There are a few possibilities for SSDs to replace high capacity HDDs for enterprise applications, based upon discussions with flash memory manufacturers. SanDisk suggests that a flash-based Write Once Read Many (WORM) product using high-density 3D flash and triple (TLC) or even higher number of flash levels could be used for cold storage or archiving applications. At the 2013 Flash Memory Summit Jason Taylor from Facebook described the idea of using low endurance flash memory for archiving photos and other content. Such products could provide higher flash storage capacity while sacrificing endurance (the ability to rewrite the flash memory).

The flash memory storage in a storage system built with this WORM flash memory would still have read speeds that would be higher than HDDs. The price in terms of $/TB could be lower than higher endurance flash memory because of the capacity to endurance trade-off, perhaps bringing the overall raw capacity difference to within 3X that of HDDs. These high capacity flash products would be a type of cold storage and may also require less power than cold storage HDDs to achieve a certain level of performance and thus the overall costs, including operating costs, for storage systems built with these SSDs could get even closer and perhaps less than that of cold storage HDDs.

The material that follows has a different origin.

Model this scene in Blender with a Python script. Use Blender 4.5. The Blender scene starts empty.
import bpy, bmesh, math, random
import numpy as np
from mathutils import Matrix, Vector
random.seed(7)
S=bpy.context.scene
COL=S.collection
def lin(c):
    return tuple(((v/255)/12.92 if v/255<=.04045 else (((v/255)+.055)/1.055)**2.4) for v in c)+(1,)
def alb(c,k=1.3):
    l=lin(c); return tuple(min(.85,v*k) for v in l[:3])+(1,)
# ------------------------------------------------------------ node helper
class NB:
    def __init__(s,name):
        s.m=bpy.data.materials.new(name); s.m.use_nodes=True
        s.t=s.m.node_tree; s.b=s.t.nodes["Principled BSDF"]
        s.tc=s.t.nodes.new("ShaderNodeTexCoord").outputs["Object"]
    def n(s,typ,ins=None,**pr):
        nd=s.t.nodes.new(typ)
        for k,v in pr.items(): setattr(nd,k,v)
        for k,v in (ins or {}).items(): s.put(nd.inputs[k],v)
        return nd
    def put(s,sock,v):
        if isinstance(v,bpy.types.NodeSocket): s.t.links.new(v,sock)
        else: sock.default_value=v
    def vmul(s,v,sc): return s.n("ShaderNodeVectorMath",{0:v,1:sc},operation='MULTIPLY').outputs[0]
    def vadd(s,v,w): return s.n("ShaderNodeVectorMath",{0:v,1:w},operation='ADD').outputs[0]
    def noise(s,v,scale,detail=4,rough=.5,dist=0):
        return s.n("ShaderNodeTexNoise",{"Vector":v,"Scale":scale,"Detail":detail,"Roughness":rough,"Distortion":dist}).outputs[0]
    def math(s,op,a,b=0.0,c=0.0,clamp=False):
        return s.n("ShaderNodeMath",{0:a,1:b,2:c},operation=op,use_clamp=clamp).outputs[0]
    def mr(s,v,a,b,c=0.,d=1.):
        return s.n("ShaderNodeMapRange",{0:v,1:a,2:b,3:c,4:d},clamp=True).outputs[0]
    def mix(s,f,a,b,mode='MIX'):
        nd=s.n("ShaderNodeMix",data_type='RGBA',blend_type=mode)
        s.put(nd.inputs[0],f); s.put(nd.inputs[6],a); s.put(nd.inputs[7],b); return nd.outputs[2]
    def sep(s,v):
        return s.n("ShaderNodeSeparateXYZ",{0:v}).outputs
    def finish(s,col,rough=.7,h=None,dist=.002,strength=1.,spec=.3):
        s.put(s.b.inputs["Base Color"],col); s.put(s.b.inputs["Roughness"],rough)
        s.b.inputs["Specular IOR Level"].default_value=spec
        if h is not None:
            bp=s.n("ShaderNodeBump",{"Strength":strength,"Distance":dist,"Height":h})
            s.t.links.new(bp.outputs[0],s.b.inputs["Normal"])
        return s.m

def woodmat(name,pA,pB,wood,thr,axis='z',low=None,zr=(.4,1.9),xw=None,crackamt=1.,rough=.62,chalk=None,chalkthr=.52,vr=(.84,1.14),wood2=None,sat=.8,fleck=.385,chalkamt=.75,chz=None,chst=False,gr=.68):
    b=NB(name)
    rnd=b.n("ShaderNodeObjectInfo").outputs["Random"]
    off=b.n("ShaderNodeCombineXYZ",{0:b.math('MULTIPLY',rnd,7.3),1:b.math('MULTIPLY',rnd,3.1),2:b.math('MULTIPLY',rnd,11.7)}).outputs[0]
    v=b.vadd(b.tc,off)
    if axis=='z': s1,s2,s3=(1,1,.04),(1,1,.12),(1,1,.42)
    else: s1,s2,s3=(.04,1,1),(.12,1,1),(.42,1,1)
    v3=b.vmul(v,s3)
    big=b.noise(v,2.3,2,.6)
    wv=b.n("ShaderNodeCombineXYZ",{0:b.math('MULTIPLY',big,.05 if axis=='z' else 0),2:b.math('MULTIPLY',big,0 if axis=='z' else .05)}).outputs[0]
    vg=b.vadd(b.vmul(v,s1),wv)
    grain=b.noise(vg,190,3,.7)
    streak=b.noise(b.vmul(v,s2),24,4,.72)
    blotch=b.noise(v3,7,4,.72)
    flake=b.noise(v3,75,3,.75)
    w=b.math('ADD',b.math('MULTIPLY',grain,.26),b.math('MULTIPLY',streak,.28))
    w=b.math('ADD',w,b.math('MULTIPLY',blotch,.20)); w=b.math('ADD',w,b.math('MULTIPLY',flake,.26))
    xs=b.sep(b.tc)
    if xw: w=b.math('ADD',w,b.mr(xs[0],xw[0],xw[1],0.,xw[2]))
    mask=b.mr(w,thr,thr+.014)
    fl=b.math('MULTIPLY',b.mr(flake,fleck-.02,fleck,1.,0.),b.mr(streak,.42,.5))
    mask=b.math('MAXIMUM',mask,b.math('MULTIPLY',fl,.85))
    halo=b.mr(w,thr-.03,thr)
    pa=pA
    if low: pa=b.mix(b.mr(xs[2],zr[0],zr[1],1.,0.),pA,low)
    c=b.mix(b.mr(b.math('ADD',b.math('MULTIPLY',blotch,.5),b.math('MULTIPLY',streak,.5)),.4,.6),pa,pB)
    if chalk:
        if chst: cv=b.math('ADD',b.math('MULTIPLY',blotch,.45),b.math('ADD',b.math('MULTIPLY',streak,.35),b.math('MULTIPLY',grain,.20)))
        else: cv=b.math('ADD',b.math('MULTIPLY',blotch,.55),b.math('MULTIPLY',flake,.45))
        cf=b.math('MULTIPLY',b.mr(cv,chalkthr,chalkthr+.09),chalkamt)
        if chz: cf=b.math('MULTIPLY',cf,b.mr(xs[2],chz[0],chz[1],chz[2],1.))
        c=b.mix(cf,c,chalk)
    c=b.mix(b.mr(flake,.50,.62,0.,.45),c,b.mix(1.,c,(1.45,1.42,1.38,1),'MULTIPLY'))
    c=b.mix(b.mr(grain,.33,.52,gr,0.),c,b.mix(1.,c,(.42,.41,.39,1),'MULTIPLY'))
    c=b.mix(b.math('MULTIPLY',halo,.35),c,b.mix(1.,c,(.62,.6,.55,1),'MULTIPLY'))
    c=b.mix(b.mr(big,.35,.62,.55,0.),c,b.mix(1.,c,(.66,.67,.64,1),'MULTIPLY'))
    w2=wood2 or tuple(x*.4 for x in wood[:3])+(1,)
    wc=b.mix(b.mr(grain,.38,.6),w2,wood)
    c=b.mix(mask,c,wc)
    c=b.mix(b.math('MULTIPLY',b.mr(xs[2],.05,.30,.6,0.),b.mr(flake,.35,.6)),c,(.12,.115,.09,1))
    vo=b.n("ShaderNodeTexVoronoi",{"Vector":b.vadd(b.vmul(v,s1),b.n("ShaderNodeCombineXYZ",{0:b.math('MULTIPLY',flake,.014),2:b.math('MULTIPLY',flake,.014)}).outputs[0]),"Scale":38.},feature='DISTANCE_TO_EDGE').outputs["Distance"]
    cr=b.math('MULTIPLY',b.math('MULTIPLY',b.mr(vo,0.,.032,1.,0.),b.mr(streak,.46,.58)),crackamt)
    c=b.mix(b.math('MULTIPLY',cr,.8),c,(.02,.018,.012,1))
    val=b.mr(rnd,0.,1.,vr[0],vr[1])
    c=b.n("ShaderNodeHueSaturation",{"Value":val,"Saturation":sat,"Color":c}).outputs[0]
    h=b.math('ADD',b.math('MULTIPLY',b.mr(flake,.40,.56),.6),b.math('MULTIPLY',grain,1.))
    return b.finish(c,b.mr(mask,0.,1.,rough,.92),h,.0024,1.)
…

Higher capacity SSDs could have an important role in the development of a special class of cold (perhaps even archive) storage where data is never or very seldom re-written (WORM storage). The higher performance of the flash memory and a closer $/TB cost to that of capacity HDDs could open up some new market niches for flash memory beyond just storage system performance enhancement. Whether this idea catches on will become clear in time.